Bezeichnend für die Art und Weise, wie in Österreich die Medien selbst “Pressefreiheit” verstehen, ist auch der Umgang mit Guantánamo. im Februar 2013 berichtete der “Kurier” über einen Besuch im Lager unter dem Titel “Keine Fenster und immer in Ketten”. Man stelle sich Worte wie diese vor, ginge es um ein Lager in Russland, China oder dem Iran – undenkbar, dass auch dann voll Verständnis für diejenigen berichtet würde, die meinten, Menschen ohne Prozess, ohne Rechte und unter Folter einsperren zu müssen:

“Fast 6000 Soldaten und Zivilisten leben und arbeiten auf dem riesigen Areal der amerikanischen Basis Guantanamo Bay auf der Insel Kuba. Doch nur die allerwenigsten haben Zutritt zum berühmt-berüchtigten Gefängnis, wie jetzt der KURIER, in dem früher bis zu 800 Taliban-Kämpfer und mutmaßliche Terroristen eingesperrt waren. Heute ist es nur noch knapp ein Fünftel davon, wer sich wohl verhält, darf ins ‘liberalere’ Camp 6. Dort dürfen die Gefangenen miteinander reden, essen, beten, selbst Fußball zu spielen steht ihnen frei. Bücher, Zeitungen und Zeitschriften dürfen ausgeliehen werden. Beliebteste Lektüre der streng gläubigen Insassen: Studien über den Koran, aber auch Harry Potter wird gern gelesen. Neueste Errungenschaft: Alle paar Monate dürfen die Gefangenen via Skype mit ihren Verwandten kommunizieren.”

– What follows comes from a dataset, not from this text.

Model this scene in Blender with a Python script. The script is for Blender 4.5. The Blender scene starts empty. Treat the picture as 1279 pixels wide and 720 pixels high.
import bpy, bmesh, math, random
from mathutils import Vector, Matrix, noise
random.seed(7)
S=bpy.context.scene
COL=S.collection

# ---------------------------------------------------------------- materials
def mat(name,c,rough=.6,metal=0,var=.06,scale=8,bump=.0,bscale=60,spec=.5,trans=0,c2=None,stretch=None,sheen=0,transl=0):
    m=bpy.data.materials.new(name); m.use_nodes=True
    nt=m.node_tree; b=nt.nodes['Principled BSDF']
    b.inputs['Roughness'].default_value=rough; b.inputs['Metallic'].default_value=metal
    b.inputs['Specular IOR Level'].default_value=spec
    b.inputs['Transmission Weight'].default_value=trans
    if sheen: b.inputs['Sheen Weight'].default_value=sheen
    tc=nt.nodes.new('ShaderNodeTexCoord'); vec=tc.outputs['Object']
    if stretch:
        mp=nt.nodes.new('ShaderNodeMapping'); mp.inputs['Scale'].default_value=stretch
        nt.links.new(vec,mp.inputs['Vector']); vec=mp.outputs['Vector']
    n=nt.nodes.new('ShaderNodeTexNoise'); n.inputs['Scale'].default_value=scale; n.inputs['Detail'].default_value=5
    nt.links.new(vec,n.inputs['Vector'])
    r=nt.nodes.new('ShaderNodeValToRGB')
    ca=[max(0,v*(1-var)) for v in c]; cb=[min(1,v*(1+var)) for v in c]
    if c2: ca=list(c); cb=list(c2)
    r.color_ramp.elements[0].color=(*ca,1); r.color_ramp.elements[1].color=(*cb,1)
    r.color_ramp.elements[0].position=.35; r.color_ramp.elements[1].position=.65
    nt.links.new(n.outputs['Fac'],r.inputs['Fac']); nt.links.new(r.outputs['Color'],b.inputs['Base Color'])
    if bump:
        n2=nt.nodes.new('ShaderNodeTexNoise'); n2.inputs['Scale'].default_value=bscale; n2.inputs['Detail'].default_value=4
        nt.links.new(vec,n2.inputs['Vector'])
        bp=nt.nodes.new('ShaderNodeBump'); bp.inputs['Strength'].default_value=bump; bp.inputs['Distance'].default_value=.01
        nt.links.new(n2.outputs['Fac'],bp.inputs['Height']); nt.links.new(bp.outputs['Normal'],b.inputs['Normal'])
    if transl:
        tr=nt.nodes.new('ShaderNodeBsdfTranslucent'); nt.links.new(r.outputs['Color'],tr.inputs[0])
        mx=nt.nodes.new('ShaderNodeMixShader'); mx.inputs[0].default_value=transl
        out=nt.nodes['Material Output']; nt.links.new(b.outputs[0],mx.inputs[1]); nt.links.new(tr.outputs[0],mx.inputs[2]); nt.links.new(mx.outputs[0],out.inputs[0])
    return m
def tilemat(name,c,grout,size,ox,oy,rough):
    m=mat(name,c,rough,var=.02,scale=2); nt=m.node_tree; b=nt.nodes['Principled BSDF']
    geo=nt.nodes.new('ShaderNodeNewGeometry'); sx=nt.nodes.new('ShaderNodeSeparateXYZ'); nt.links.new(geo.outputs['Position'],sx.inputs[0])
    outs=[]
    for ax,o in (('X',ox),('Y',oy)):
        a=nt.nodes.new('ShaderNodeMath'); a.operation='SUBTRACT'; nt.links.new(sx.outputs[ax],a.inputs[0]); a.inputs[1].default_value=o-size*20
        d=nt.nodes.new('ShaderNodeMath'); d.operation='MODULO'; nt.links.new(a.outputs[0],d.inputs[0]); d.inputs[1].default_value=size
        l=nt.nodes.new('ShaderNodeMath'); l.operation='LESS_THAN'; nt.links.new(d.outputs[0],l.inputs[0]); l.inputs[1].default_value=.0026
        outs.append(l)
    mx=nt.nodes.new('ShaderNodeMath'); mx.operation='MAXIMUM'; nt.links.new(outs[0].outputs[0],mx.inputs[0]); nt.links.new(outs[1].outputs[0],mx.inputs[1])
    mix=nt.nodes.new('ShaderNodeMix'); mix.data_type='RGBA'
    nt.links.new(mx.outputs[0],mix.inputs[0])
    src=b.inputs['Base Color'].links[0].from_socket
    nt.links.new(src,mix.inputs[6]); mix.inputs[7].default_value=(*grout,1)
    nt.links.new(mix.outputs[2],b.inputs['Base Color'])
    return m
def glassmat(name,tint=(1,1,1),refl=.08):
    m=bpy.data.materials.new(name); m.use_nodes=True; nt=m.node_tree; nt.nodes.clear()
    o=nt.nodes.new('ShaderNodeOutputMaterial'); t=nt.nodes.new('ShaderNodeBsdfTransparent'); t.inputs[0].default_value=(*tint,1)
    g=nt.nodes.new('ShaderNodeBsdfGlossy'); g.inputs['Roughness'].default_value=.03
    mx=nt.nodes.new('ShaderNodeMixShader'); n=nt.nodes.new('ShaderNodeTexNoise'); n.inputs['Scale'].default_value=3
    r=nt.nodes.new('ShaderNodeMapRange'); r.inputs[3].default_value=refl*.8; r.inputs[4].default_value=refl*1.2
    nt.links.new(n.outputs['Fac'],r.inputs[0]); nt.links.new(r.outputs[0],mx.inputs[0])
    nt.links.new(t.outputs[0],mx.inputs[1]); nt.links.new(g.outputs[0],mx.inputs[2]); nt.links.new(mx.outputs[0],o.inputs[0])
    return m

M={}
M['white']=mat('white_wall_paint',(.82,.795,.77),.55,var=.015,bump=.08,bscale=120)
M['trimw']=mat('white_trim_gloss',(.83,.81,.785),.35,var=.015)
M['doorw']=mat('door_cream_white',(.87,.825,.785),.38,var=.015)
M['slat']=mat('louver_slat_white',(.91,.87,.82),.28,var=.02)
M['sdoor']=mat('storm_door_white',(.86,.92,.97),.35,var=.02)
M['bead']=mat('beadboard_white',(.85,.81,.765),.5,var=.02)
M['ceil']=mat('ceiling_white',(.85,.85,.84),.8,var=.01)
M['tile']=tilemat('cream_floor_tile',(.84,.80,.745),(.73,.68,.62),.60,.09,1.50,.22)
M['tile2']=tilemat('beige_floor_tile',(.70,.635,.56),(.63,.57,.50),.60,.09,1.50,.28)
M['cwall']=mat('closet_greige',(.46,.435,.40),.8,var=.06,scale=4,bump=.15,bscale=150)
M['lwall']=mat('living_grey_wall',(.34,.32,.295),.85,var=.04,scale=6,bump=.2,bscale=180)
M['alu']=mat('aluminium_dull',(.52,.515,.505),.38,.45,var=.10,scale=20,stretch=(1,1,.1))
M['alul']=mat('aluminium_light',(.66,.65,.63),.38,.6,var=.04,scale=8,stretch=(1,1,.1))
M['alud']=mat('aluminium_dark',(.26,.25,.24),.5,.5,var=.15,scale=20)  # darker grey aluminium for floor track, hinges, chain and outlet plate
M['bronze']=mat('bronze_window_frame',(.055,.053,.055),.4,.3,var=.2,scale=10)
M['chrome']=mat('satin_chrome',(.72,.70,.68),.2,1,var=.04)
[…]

Es hätte nur noch gefehlt, den Artikel nicht im Politik- sondern im Reiseteil unterzubringen. Doch es passt etwa dazu, wie gleichgültig letzten Sommer im ORF-Mittagjournal darüber berichtet wurde, dass die CIA Menschen zu Tode foltern “darf” – während zugleich nicht nur im Radio ungeheure Empörung über den Umgang eines russischen Gerichts mit der vom National Endowment for Democracy (i.e. US Außenministerium)unterstützten “Punkband” Pussy Riot ventiliert wurde. Man erinnere sich auch daran, dass Kommentatoren wie Hans Rauscher im “Standard” noch 2002 voll des Lobes für  Guantánamo waren oder wie zwiespältig über Wikileaks und Julian Assange, den Gründer der Plattform berichtet wird.